### Task statement
Answer with one number: how many lines hold "script".

### Data provided

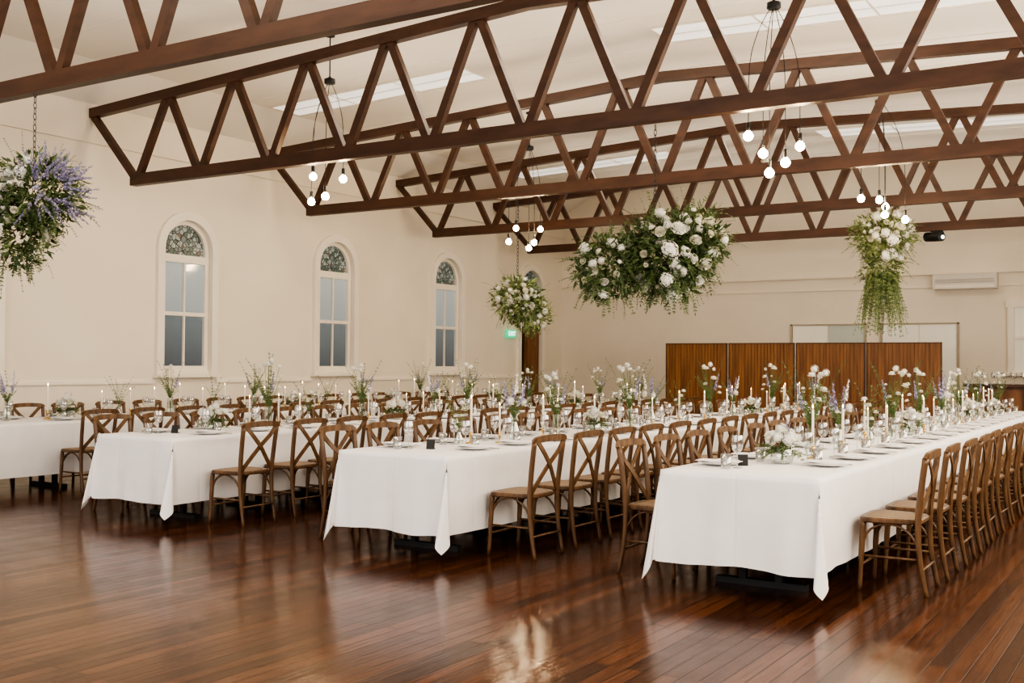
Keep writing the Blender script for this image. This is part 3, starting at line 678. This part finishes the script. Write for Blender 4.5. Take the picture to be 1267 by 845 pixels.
...
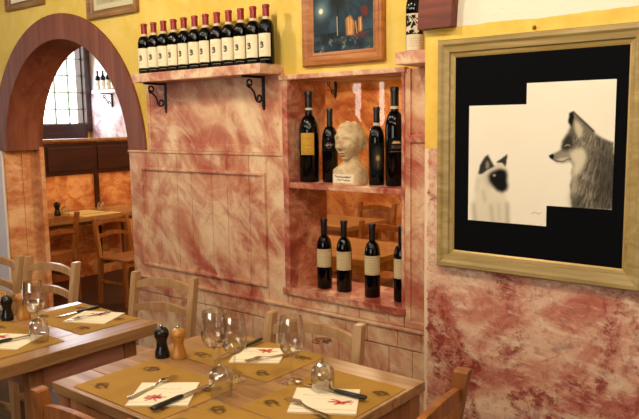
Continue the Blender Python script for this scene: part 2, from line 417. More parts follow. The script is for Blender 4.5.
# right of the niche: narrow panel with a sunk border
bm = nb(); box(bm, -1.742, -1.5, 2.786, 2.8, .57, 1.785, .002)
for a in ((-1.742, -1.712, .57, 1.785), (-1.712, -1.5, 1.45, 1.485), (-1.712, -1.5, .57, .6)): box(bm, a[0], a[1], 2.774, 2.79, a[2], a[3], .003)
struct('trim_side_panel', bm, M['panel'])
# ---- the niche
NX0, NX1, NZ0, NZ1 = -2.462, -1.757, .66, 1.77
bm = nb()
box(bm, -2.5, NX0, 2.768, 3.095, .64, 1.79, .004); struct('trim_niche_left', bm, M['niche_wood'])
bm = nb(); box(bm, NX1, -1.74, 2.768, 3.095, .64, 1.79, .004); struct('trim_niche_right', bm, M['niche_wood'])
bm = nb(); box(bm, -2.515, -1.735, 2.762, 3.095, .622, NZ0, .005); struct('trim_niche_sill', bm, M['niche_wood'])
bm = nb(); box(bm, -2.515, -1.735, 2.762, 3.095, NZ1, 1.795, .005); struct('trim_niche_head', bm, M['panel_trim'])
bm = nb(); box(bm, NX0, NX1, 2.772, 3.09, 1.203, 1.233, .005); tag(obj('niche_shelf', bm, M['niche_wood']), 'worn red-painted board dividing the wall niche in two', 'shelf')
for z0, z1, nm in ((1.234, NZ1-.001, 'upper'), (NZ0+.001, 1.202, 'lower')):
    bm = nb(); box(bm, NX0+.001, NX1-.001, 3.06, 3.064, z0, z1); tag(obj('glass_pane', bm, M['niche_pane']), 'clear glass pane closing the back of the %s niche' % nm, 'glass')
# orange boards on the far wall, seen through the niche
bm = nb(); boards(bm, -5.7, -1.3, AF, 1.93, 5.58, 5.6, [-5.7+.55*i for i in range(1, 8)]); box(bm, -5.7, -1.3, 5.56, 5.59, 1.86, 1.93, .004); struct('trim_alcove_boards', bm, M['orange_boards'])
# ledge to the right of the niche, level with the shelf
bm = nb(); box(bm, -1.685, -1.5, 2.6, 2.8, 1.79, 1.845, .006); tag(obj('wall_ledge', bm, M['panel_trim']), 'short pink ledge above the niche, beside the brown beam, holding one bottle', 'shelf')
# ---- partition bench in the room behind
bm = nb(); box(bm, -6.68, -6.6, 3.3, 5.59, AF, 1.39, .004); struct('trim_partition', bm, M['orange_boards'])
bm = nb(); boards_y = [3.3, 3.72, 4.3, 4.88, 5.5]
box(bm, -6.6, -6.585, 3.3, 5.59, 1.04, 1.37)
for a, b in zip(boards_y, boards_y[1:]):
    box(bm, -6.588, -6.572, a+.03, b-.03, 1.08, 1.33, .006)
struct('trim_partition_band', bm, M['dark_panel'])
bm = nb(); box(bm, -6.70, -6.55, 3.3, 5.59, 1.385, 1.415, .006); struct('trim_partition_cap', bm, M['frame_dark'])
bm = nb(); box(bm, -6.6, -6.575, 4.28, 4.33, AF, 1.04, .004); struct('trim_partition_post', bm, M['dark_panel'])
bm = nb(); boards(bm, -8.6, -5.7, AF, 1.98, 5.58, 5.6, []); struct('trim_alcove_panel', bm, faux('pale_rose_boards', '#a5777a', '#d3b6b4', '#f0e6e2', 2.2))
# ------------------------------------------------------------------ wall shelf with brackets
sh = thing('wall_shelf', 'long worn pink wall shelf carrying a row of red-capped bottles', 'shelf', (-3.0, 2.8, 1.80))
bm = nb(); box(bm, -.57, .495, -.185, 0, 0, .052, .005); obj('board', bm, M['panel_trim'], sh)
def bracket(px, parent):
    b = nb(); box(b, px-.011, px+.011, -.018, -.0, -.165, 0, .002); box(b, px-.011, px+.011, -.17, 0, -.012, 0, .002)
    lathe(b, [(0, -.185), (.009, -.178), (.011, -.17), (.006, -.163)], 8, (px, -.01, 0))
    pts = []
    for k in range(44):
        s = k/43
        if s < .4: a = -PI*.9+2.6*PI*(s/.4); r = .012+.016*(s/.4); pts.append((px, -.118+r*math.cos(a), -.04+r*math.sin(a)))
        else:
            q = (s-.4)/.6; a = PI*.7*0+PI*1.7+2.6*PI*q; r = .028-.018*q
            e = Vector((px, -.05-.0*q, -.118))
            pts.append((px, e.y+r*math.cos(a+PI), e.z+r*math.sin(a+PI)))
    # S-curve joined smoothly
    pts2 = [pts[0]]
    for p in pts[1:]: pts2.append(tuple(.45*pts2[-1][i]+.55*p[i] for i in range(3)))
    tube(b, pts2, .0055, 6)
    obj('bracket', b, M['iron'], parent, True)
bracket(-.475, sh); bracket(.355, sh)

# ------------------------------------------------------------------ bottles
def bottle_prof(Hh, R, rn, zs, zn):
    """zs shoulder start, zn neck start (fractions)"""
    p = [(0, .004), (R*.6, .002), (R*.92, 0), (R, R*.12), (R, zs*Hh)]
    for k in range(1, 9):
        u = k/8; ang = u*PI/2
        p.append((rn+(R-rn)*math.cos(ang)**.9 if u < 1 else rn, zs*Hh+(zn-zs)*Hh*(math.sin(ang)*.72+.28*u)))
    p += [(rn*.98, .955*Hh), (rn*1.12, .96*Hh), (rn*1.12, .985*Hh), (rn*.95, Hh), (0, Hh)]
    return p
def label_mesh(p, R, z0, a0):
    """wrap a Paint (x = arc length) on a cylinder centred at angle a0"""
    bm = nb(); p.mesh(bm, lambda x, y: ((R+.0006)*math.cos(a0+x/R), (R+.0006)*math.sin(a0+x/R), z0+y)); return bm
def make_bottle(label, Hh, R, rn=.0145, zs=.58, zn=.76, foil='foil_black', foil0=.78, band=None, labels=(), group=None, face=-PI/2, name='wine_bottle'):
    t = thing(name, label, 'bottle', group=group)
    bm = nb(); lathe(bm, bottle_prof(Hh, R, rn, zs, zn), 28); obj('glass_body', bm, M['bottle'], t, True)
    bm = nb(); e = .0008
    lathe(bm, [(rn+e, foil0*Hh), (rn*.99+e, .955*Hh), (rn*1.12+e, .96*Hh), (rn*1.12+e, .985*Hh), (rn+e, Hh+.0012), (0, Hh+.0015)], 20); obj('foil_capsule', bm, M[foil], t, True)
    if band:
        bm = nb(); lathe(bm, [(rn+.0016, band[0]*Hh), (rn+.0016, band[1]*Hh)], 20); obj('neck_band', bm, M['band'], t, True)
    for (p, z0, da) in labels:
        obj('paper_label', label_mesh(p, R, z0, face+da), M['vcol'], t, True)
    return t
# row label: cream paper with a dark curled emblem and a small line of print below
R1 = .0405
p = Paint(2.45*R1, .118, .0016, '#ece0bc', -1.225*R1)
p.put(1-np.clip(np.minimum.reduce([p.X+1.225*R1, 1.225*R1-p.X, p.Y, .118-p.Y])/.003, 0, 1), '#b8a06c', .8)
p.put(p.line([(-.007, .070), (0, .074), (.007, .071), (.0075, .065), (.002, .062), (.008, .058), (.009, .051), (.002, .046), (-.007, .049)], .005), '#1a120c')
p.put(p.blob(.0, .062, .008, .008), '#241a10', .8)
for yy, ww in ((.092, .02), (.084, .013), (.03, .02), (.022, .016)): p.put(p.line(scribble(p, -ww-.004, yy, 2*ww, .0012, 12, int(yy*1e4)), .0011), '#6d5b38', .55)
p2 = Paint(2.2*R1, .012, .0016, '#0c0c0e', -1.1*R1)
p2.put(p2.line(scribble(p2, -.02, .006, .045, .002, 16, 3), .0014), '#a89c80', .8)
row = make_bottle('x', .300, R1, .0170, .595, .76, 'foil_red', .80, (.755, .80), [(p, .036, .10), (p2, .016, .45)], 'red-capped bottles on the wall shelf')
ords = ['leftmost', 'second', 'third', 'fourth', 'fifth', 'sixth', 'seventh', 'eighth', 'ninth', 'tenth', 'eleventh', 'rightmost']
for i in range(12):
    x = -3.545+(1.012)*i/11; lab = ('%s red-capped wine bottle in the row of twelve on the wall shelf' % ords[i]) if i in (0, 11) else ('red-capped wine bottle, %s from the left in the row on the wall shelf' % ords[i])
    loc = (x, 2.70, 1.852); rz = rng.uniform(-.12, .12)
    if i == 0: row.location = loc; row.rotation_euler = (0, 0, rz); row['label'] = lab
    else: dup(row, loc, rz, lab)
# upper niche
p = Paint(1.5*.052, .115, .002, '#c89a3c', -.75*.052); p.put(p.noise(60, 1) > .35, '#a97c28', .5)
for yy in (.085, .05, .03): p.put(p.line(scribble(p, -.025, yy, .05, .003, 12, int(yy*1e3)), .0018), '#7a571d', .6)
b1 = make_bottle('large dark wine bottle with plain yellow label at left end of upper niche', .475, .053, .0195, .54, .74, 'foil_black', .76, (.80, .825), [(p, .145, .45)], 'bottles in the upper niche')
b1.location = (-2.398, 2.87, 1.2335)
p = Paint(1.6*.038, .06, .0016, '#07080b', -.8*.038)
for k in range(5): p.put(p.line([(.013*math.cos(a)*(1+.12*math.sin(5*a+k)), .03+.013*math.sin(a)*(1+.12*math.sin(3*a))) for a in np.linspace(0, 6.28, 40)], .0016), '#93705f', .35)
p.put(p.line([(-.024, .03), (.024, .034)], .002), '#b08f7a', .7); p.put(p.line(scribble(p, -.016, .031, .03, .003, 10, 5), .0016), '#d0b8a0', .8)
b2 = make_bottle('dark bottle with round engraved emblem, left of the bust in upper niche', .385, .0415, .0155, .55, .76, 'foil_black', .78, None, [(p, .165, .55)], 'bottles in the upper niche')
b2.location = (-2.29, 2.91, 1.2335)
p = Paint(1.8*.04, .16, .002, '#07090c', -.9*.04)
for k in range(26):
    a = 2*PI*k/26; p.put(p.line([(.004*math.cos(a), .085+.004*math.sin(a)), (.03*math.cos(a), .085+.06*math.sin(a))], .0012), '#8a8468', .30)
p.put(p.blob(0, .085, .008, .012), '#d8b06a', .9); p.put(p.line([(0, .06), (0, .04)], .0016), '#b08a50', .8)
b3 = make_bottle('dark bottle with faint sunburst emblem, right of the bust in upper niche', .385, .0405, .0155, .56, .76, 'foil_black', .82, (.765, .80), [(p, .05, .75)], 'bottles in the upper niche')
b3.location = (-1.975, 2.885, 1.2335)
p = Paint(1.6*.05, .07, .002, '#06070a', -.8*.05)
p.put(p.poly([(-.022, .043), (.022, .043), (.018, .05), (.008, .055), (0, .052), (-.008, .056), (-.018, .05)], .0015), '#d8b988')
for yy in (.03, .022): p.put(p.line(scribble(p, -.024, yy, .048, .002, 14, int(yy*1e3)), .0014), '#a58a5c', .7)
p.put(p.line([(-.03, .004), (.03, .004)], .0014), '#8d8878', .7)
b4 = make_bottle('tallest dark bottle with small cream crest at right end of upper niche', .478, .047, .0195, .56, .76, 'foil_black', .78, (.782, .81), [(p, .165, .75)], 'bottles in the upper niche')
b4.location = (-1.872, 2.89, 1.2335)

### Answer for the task
2